Tools and Technology
Daily technology in Trebizond was shaped by slope, sea, and storage. Maritime work used small boats, larger merchant ships, sails, ropes, anchors, oars, caulking tools, pitch, pulleys, barrels, baskets, amphorae, sacks, scales, locks, and tally marks. Muleteers used saddles, packs, bells, ropes, staffs, and shoes for animals traveling steep roads. Urban transport relied heavily on human carrying and pack animals because narrow lanes and sharp grades limited carts. Water systems used channels, cisterns, fountains, jars, buckets, and stone basins, while household storage depended on ceramic vessels, wooden chests, woven baskets, hooks, shelves, and sealed containers.
Craft tools were common in homes and workshops. Kitchens used knives, grinding stones, clay pots, iron cauldrons, pans, skewers, ladles, bread boards, and braziers. Textile work used spindles, distaffs, looms, needles, shears, dye vats, and fulling tools. Smiths, carpenters, masons, and leatherworkers used hammers, tongs, anvils, chisels, adzes, saws, awls, knives, lasts, measuring cords, and polishing stones. Written work used parchment or paper, ink, pens, seals, wax, account books, and notarial documents. Rural technology included hoes, sickles, pruning knives, plows where terrain allowed, wine and oil presses, beehives, and animal gear. None of these tools was ornamental in ordinary life; they organized labor, protected goods, and made trade, worship, and household survival possible.
Clothing and Materials
Clothing in 13th- and 14th-century Trebizond reflected climate, rank, faith, and trade. Everyday garments used wool, linen, leather, and coarse locally available cloth, while silk, fine cotton, fur trim, embroidered bands, and bright dyes marked wealth or ceremonial use. Men and women wore tunics, gowns, cloaks, mantles, belts, head coverings, veils, caps, stockings, and leather shoes or boots. Fishermen, porters, farmers, and muleteers needed durable garments that could be patched after work with water, mud, salt, animals, or rough cargo. Urban officials, clergy, and prosperous merchants used finer fabrics and cleaner layers to signal status and respectability.
Materials were carefully managed because textiles represented household wealth. Linen undergarments protected outer clothing, wool cloaks guarded against damp wind, and leather belts, pouches, gloves, and shoes handled daily wear. Garments were brushed, aired, patched, turned, cut down for children, reused by servants, donated, pawned, or sold secondhand. Women and textile workers spun thread, mended seams, washed linen, dyed cloth, and prepared festival clothing. Trade gave Trebizond access to silk, dyes, furs, and imported cloth moving between the Black Sea and inland routes, but most residents dressed according to work and means. Clothing made social rank visible, yet its everyday purpose was practical: warmth, modesty, mobility, storage of small items, and proof that a household could maintain its people decently.

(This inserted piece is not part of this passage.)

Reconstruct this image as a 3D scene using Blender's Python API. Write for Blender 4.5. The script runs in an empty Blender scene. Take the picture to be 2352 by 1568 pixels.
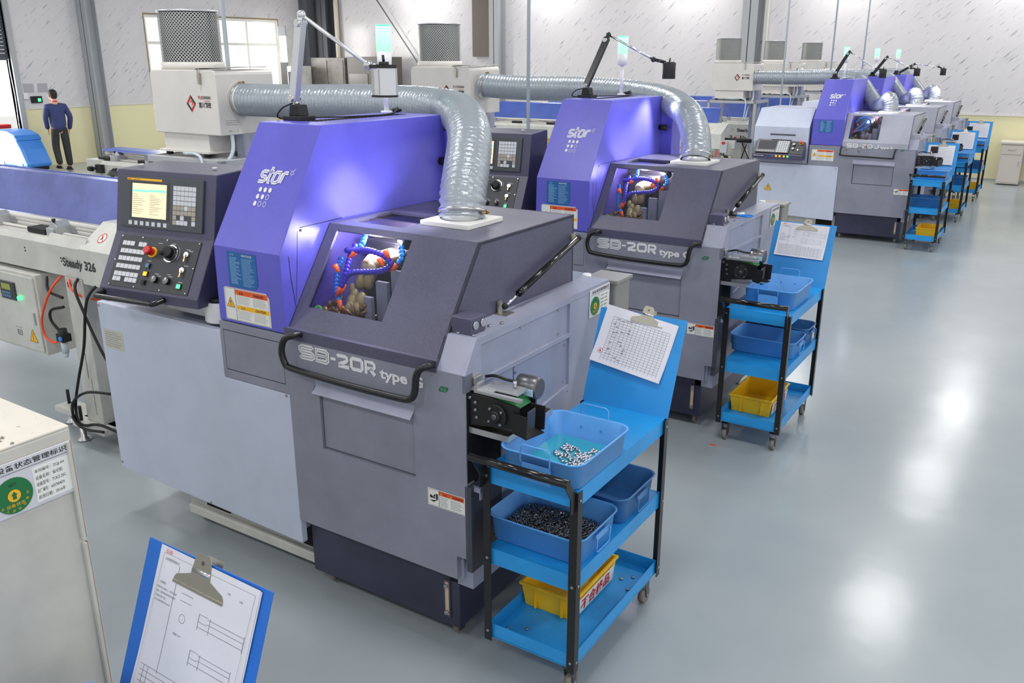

Daily life in Trebizond during the 13th and 14th centuries joined a working port to a mountain hinterland. The city lived through household management, church rhythms, harbor labor, caravan transport, craft skill, and seasonal food supply. Its wider trade connections mattered, but ordinary routines were built from repeated acts of carrying water, baking bread, mending nets, guarding stores, repairing roofs, counting goods, tending animals, preserving food, worshipping, and negotiating help from kin and neighbors.